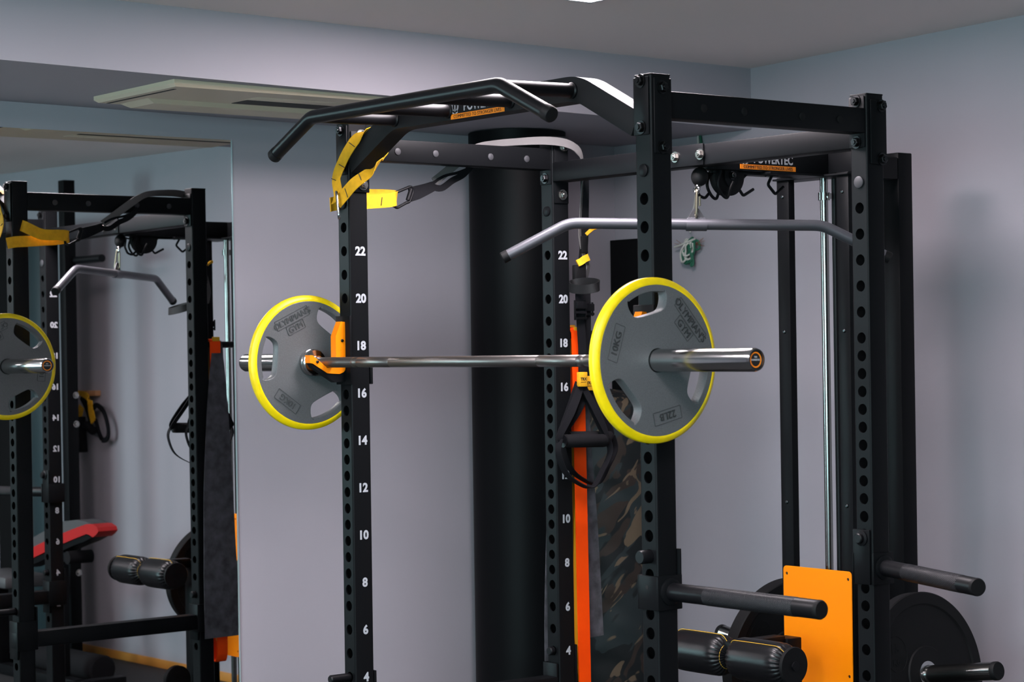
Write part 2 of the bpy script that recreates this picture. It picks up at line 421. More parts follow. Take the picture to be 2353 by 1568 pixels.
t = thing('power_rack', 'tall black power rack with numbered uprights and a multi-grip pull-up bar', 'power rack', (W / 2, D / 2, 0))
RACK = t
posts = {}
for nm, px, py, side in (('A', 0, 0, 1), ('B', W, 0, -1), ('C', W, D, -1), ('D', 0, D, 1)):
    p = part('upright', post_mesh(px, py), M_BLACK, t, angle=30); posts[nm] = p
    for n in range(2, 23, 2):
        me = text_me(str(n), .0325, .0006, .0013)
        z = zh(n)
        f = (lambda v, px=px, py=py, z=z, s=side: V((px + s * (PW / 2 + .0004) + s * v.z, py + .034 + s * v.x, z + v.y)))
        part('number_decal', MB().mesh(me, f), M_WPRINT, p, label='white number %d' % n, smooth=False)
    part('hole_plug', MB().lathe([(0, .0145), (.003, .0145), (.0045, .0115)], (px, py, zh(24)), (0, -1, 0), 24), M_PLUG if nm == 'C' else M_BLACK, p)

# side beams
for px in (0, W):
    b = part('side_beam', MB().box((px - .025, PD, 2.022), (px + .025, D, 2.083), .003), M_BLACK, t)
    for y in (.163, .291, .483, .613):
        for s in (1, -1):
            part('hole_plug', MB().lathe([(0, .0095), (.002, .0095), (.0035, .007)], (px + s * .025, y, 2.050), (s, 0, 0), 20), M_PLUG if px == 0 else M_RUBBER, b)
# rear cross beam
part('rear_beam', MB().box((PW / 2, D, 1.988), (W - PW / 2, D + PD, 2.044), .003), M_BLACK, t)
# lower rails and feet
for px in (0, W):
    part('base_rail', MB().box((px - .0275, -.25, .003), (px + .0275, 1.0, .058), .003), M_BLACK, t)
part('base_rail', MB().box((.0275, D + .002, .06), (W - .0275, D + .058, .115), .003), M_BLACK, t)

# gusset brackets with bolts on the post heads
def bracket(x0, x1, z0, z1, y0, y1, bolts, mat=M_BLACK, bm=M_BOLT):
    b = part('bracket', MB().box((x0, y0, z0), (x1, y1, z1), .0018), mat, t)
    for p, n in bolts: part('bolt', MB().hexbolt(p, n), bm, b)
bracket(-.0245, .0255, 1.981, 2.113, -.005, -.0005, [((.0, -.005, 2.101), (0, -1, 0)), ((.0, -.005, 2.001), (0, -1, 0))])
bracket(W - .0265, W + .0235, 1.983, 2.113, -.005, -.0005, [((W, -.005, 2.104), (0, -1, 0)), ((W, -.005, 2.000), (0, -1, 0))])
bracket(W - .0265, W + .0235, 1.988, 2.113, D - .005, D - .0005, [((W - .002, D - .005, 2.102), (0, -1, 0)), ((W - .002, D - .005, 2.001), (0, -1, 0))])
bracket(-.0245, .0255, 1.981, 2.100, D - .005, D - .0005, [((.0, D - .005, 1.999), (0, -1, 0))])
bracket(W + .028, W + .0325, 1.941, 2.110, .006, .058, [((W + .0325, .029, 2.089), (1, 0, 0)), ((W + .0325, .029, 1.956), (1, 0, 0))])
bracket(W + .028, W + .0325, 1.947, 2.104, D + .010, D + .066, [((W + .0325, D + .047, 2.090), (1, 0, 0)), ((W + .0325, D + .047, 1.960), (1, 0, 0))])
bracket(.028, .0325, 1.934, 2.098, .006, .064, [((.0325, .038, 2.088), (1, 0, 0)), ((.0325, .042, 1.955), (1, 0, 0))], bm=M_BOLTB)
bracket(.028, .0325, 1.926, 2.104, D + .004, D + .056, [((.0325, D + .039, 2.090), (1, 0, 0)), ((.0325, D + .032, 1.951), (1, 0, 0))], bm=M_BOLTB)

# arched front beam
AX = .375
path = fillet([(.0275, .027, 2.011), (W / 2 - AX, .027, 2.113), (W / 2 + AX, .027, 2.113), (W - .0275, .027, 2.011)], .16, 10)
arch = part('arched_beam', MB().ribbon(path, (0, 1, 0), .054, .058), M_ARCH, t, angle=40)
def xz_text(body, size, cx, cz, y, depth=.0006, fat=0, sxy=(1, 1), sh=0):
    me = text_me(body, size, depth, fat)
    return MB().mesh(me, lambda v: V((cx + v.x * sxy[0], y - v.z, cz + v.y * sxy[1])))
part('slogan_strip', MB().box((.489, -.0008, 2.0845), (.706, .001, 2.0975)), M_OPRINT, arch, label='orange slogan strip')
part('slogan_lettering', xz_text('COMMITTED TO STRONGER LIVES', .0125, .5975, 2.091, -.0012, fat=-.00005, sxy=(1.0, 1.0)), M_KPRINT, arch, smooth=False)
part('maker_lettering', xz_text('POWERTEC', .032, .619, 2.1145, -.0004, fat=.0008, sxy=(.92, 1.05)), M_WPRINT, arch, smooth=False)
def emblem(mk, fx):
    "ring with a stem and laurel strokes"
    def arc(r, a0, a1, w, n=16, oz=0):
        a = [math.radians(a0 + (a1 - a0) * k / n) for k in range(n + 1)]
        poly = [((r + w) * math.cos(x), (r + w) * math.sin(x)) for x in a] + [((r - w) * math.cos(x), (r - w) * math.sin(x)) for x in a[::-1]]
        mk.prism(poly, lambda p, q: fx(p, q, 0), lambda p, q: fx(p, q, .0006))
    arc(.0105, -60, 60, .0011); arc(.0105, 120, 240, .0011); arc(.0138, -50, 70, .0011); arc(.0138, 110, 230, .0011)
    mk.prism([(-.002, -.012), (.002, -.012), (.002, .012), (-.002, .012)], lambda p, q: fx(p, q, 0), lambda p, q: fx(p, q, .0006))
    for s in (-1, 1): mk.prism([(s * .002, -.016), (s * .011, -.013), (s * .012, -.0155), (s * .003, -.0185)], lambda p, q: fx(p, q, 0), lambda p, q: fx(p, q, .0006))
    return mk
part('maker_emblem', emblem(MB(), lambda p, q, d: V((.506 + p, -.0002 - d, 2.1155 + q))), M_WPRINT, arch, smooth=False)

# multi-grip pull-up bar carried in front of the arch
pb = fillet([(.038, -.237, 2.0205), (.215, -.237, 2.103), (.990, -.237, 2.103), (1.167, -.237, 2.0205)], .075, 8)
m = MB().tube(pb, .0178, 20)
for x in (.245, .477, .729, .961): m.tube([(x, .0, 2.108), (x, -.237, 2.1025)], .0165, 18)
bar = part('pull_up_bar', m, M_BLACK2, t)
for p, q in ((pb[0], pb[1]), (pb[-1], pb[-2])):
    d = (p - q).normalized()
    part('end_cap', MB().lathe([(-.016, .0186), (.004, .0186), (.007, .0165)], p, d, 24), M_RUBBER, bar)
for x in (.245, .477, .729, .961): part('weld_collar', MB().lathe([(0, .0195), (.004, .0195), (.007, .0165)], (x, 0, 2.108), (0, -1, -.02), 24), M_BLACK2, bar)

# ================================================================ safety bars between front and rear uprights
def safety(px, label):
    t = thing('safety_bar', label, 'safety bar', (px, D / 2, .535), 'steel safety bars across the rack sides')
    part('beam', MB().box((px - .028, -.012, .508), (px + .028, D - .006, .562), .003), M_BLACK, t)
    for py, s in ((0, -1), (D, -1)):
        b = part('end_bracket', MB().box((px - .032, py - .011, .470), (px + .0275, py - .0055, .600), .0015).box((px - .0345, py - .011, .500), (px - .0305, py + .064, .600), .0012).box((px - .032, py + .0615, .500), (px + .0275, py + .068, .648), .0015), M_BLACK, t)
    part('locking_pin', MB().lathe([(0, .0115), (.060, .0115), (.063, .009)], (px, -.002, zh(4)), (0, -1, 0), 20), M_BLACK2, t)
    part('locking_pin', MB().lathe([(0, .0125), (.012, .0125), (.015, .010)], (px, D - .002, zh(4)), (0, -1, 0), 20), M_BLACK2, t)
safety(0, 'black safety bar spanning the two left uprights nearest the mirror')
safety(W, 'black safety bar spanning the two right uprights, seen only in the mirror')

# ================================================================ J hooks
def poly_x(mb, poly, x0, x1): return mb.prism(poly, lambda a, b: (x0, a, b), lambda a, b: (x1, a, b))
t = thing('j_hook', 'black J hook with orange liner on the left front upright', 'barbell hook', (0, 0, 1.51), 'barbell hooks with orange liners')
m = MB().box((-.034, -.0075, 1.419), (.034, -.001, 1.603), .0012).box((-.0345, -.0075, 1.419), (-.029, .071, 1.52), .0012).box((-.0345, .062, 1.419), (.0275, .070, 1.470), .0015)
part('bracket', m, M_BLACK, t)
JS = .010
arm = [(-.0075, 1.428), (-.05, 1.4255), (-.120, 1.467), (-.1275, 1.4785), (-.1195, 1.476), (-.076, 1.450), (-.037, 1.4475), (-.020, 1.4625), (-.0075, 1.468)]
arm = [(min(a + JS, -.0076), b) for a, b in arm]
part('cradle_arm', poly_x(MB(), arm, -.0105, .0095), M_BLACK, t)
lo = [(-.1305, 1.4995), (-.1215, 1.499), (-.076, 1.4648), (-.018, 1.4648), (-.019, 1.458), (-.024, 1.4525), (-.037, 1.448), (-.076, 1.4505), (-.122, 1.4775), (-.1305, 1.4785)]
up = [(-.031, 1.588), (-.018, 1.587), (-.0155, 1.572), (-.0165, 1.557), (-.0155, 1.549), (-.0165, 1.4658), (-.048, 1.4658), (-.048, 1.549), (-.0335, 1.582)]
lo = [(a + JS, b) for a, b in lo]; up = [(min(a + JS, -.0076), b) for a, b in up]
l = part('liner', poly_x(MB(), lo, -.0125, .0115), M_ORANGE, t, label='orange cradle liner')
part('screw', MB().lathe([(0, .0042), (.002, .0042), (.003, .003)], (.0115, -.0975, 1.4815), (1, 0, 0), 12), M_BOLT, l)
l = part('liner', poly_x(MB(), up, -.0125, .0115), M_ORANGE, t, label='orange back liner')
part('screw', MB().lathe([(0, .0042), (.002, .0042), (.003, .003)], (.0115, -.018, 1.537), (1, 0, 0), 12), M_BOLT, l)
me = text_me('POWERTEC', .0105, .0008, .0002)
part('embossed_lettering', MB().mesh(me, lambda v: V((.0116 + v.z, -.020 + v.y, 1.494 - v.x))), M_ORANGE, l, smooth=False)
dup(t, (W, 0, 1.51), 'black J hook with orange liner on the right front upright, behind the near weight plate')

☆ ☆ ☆

- _WHAT TO DO_:
Begin at the top of the material above and output each line exactly, stopping after the line that holds "part('base_rail', MB().box((.0275, D". Leave out pictures.

- _TASK OUTPUT_:
Write part 2 of the bpy script that recreates this picture. It picks up at line 421. More parts follow. Take the picture to be 2353 by 1568 pixels.
t = thing('power_rack', 'tall black power rack with numbered uprights and a multi-grip pull-up bar', 'power rack', (W / 2, D / 2, 0))
RACK = t
posts = {}
for nm, px, py, side in (('A', 0, 0, 1), ('B', W, 0, -1), ('C', W, D, -1), ('D', 0, D, 1)):
    p = part('upright', post_mesh(px, py), M_BLACK, t, angle=30); posts[nm] = p
    for n in range(2, 23, 2):
        me = text_me(str(n), .0325, .0006, .0013)
        z = zh(n)
        f = (lambda v, px=px, py=py, z=z, s=side: V((px + s * (PW / 2 + .0004) + s * v.z, py + .034 + s * v.x, z + v.y)))
        part('number_decal', MB().mesh(me, f), M_WPRINT, p, label='white number %d' % n, smooth=False)
    part('hole_plug', MB().lathe([(0, .0145), (.003, .0145), (.0045, .0115)], (px, py, zh(24)), (0, -1, 0), 24), M_PLUG if nm == 'C' else M_BLACK, p)

# side beams
for px in (0, W):
    b = part('side_beam', MB().box((px - .025, PD, 2.022), (px + .025, D, 2.083), .003), M_BLACK, t)
    for y in (.163, .291, .483, .613):
        for s in (1, -1):
            part('hole_plug', MB().lathe([(0, .0095), (.002, .0095), (.0035, .007)], (px + s * .025, y, 2.050), (s, 0, 0), 20), M_PLUG if px == 0 else M_RUBBER, b)
# rear cross beam
part('rear_beam', MB().box((PW / 2, D, 1.988), (W - PW / 2, D + PD, 2.044), .003), M_BLACK, t)
# lower rails and feet
for px in (0, W):
    part('base_rail', MB().box((px - .0275, -.25, .003), (px + .0275, 1.0, .058), .003), M_BLACK, t)
part('base_rail', MB().box((.0275, D + .002, .06), (W - .0275, D + .058, .115), .003), M_BLACK, t)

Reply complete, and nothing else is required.